The Malays have generally the credit of being expert boat-builders, but the local conditions are not such as to favour the construction of a good type of boat. “Small displacement, hollow lines, V-shaped sections, shallow draught and lack of beam” result in want of stability and weatherliness. But it is among them that the ancient process of dug-out building still survives and flourishes, preserving all the primitive and ingenious methods of hollowing the tree trunk, of forcing its sides outwards, and in many cases building them up with added planks, so that from the dug-out a regular boat is formed, with increased though limited carrying power, increased though still hardly sufficient stability.
To ensure this last very necessary quality many devices and contrivances are resorted to.
In some cases (just as Ulysses is described as doing by Homer, Od. v. 256) the boatman fastens bundles of reeds or of bamboos all along the sides of his boat. These being very buoyant not only act as a defence against the wash of the waves, but are sufficient to keep the boat afloat in any sea.
But the most characteristic device is the outrigger, a piece of floating wood sharpened at both ends, which is fixed parallel to the longer axis of the boat, at a distance of two or three beams, by two or more poles laid at right angles to it. This, while not interfering materially with the speed of the boat, acts as a counterpoise to any pressure on it which would tend, owing to its lack of stability, to upset it, and makes it possible for the long narrow dug-out to face even the open sea. It is remarkable that this invention, which must have been seen by the Egyptians and Phoenicians in very early times, was not introduced by them into the Mediterranean. Possibly this was owing to the lack of large timber suitable for dug-outs, and the consequent evolution by them of boat from raft, with sufficient beam to rely upon for stability.
On the other hand in the boats of India the influence of Egyptian and Arab types of build is apparent, and the dinghy of the Hugli is cited as being in form strangely like the ancient Egyptian model still preserved in the Ghizeh museum. Coming westward the dominant type of build is that of the Arab dhow, the boat class of which has all the characteristics of the larger vessel developed from it, plenty of beam, overhanging stem and transom stern. The planking of the shell over the wooden frame has a double thickness which conduces to dryness and durability in the craft.
On the Nile it is interesting to find the naggar preserving, in its construction out of blocks of acacia wood pinned together, the old-world fashion of building described by Herodotus. The gaiassa and dahabiah are too large to be classed as boats, but they and their smaller sisters follow the Arab type in build and rig.
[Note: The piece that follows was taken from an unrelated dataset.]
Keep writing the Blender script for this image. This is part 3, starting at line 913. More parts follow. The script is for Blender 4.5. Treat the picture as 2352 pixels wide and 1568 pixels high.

It is noteworthy that nothing apparently of the ancient Egyptian or classical methods of build survives in the Mediterranean, while the records of the development of boat-building in the middle ages are meagre and confusing. The best illustrations of ancient methods of construction, and of ancient seamanship, are to be found, if anywhere, in the East, that conservative storehouse of types and fashions, to which they were either communicated, or from which they were borrowed, by Egyptians or Phoenicians, from whom they were afterwards copied by Greeks and Romans.
In the Mediterranean the chief characteristics of the types belonging to it are “carvel-build, high bow, round stern and deep rudder hung on stern post outside the vessel.”
In the eastern basin the long-bowed wide-sterned caique of the Bosporus is perhaps the type of boat best known, but both Greek and Italian waters abound with an unnumbered variety of boats of “beautiful lines and great carrying power.” In the Adriatic, the Venetian gondola, and the light craft generally, are of the type developed from the raft, flat-bottomed, and capable of navigating shallow waters with minimum of draught and maximum of load.
In the western basin the majority of the smaller vessels are of the sharp-sterned build. Upon the boats of the felucca class, long vessels with easy lines and low free-board, suitable for rowing as well as sailing, the influence of the long galley of the middle ages was apparent. In Genoese waters at the beginning of the 19th century there were single-decked rowing vessels, which preserved the name of galley, and were said to be the descendants of the Liburnians that defeated the many-banked vessels of Antonius at Actium. But the introduction of steam vessels has already relegated into obscurity these memorials of the past.